Set task →
Reproduce the records below exactly as they appear.

Rows from a dataset →
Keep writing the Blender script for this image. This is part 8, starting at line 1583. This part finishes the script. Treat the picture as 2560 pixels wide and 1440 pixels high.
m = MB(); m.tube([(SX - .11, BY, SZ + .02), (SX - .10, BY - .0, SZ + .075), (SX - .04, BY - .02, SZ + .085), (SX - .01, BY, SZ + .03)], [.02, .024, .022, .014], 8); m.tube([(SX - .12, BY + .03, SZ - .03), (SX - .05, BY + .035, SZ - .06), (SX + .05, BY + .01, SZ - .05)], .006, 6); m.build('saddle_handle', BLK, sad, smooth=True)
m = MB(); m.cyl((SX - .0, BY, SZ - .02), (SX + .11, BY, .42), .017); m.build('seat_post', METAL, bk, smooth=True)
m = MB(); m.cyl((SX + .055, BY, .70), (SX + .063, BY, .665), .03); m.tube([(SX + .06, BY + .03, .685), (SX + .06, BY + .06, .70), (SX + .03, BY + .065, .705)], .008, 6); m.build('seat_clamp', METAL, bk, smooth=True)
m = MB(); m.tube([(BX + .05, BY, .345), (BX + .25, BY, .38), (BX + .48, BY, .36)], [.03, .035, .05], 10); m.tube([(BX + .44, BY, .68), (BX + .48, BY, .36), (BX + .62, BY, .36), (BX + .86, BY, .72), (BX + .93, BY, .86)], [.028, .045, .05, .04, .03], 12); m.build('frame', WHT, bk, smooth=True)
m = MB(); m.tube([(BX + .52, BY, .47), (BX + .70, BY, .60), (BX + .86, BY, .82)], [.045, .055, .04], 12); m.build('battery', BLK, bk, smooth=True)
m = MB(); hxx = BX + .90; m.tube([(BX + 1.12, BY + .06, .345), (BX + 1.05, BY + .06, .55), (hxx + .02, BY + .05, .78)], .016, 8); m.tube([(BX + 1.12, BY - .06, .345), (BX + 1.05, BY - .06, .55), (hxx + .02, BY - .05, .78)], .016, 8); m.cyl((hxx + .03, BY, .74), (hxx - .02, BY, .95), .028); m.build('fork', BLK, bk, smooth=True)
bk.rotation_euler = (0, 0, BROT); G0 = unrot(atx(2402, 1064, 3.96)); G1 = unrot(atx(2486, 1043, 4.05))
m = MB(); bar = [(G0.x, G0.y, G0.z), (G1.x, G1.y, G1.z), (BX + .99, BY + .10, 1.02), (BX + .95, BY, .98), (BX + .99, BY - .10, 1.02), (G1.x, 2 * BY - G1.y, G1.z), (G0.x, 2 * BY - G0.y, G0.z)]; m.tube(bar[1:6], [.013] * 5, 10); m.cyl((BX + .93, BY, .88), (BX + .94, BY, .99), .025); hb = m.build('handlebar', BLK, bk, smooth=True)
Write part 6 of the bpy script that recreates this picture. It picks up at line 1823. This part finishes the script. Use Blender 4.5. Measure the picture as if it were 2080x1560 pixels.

Written response →
Keep writing the Blender script for this image. This is part 8, starting at line 1583. This part finishes the script. Treat the picture as 2560 pixels wide and 1440 pixels high.
m = MB(); m.tube([(SX - .11, BY, SZ + .02), (SX - .10, BY - .0, SZ + .075), (SX - .04, BY - .02, SZ + .085), (SX - .01, BY, SZ + .03)], [.02, .024, .022, .014], 8); m.tube([(SX - .12, BY + .03, SZ - .03), (SX - .05, BY + .035, SZ - .06), (SX + .05, BY + .01, SZ - .05)], .006, 6); m.build('saddle_handle', BLK, sad, smooth=True)
m = MB(); m.cyl((SX - .0, BY, SZ - .02), (SX + .11, BY, .42), .017); m.build('seat_post', METAL, bk, smooth=True)
m = MB(); m.cyl((SX + .055, BY, .70), (SX + .063, BY, .665), .03); m.tube([(SX + .06, BY + .03, .685), (SX + .06, BY + .06, .70), (SX + .03, BY + .065, .705)], .008, 6); m.build('seat_clamp', METAL, bk, smooth=True)
m = MB(); m.tube([(BX + .05, BY, .345), (BX + .25, BY, .38), (BX + .48, BY, .36)], [.03, .035, .05], 10); m.tube([(BX + .44, BY, .68), (BX + .48, BY, .36), (BX + .62, BY, .36), (BX + .86, BY, .72), (BX + .93, BY, .86)], [.028, .045, .05, .04, .03], 12); m.build('frame', WHT, bk, smooth=True)
m = MB(); m.tube([(BX + .52, BY, .47), (BX + .70, BY, .60), (BX + .86, BY, .82)], [.045, .055, .04], 12); m.build('battery', BLK, bk, smooth=True)
m = MB(); hxx = BX + .90; m.tube([(BX + 1.12, BY + .06, .345), (BX + 1.05, BY + .06, .55), (hxx + .02, BY + .05, .78)], .016, 8); m.tube([(BX + 1.12, BY - .06, .345), (BX + 1.05, BY - .06, .55), (hxx + .02, BY - .05, .78)], .016, 8); m.cyl((hxx + .03, BY, .74), (hxx - .02, BY, .95), .028); m.build('fork', BLK, bk, smooth=True)
bk.rotation_euler = (0, 0, BROT); G0 = unrot(atx(2402, 1064, 3.96)); G1 = unrot(atx(2486, 1043, 4.05))
m = MB(); bar = [(G0.x, G0.y, G0.z), (G1.x, G1.y, G1.z), (BX + .99, BY + .10, 1.02), (BX + .95, BY, .98), (BX + .99, BY - .10, 1.02), (G1.x, 2 * BY - G1.y, G1.z), (G0.x, 2 * BY - G0.y, G0.z)]; m.tube(bar[1:6], [.013] * 5, 10); m.cyl((BX + .93, BY, .88), (BX + .94, BY, .99), .025); hb = m.build('handlebar', BLK, bk, smooth=True)
Write part 6 of the bpy script that recreates this picture. It picks up at line 1823. This part finishes the script. Use Blender 4.5. Measure the picture as if it were 2080x1560 pixels.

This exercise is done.